Alors maintenant, j'ai compris et je prends les devants « Il faut que tu lises Schuhl , tu sais, Ingrid Caven, le goncourt».
En parlant de Shuhl, un ravissement de le voir sur le plateau de Bouillon de culture répondre à un Pivot qui s'inquiétait de cette vingtaine d'années de silence sans écriture : et Shuhl, le paumé magnifique, de rétorquer qu'écrire ce n'est pas publier.
Et vlan! Dans la tronche! Sur-le-champ Shuhl m'a séduite.
Auparavant j'avais lu, bien sûr, des critiques - aussi élogieuses, les unes que les autres - sur cet hommage à sa femme Ingrid Caven. J'attendais le moment propice, pour enfin lire cet ouvrage. Cette petite phrase «écrire n'est pas publier» m'a fait comprendre que le moment propice était enfin arrivé.

Une splendeur! Quel écrivain ce Schuhl! d'une sensibilité inouïe que je qualifierais de féminine. oeuvre tout en nuance, en finesse. Écriture habilement elliptique, jouant avec la digression - sinueuse jamais tortueuse -, lorgnant aussi avec la jolie figure qu'est la métonymie.

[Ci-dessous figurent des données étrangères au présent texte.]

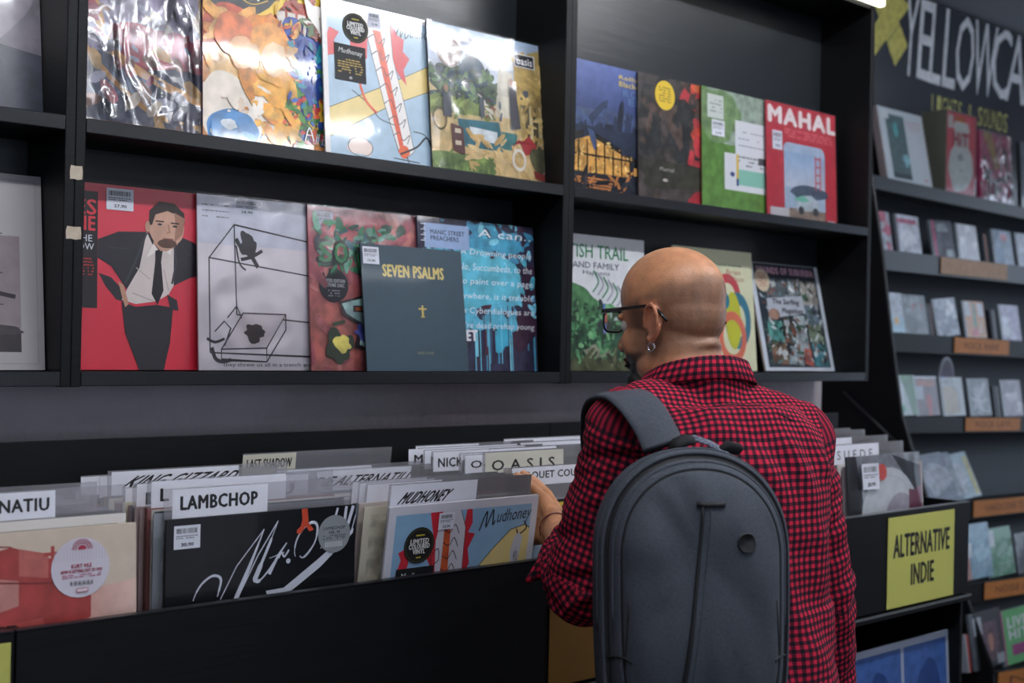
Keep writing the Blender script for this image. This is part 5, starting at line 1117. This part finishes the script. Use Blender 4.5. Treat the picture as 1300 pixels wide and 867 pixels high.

Ingrid Caven - égérie et épouse - du regretté R.W. Fassbinder. Femme mythique allemande face à un immense cinéaste allemand.
Fassbinder, cette Allemagne, il la portera toujours en lui comme une honte brûlante. Blessure sans cautérisation possible : il sait, il l'a toujours su - qu'il aura à choisir entre la folie ou la mort. Il choisira sans choisir : le corps prématurément bafoué par les excès donnera au coeur l'ordre de tirer sa révérence, à moins que cela soit l'inverse, qui sait...

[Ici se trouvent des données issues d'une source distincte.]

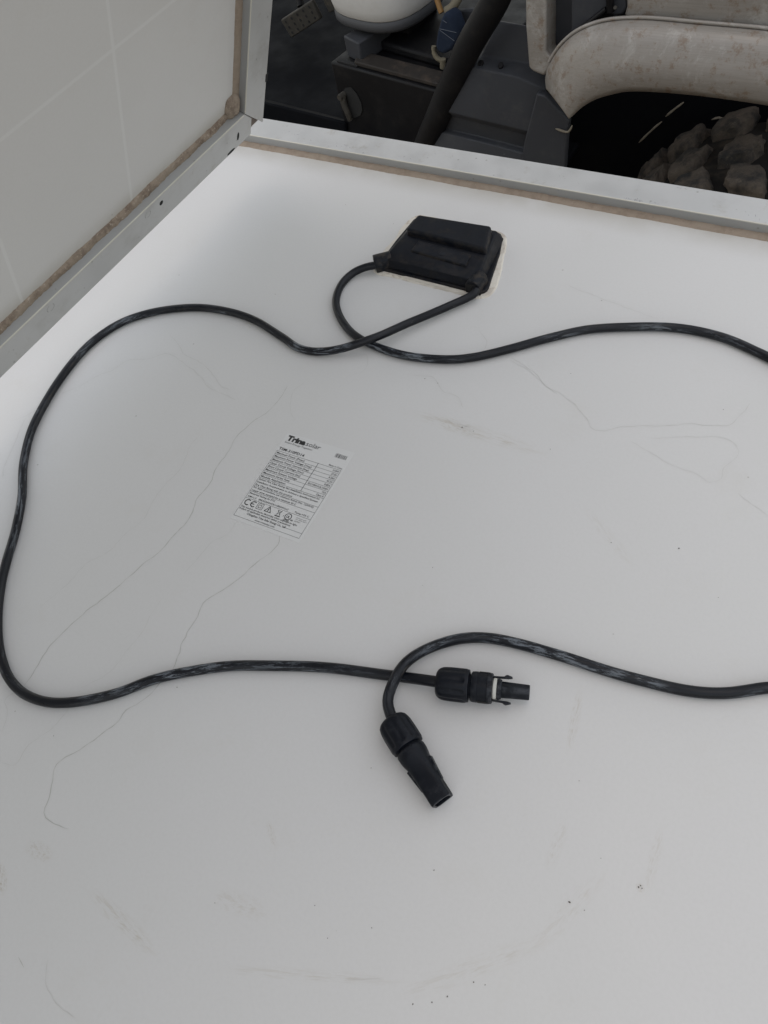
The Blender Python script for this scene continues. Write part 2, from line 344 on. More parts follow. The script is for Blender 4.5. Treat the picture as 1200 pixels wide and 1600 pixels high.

Un monde! une époque! une utopie! - cette Allemagne agitée des années soixante-dix - qui a fini pour plusieurs - dans l'égout ou le caniveau - quelle importance après tout, égout ou caniveau l'eau s'écoule pareillement dans le fétide.

Voilà à quoi nous convie Schuhl. À cette Ingrid pré-Fassbinder, et à cette Ingrid post-Fassbinder.

Et lui en narrateur spectateur se balade, aussi ahuri que nous, dans cet univers où la démesure est mesure de toutes choses. Dionysos dresse la table : le festin est servi. Et son imagination fulgurante magnifie le détail... elle nous amène là où nous n'attendions pas du tout aller. Ne donnant jamais dans l'hagiographie, il nous donne une (son) Ingrid Caven de chair et de sang. Une splendeur! cette femme, cette chanteuse, cette actrice.
Quel écrivain généreux, que ce Schuhl.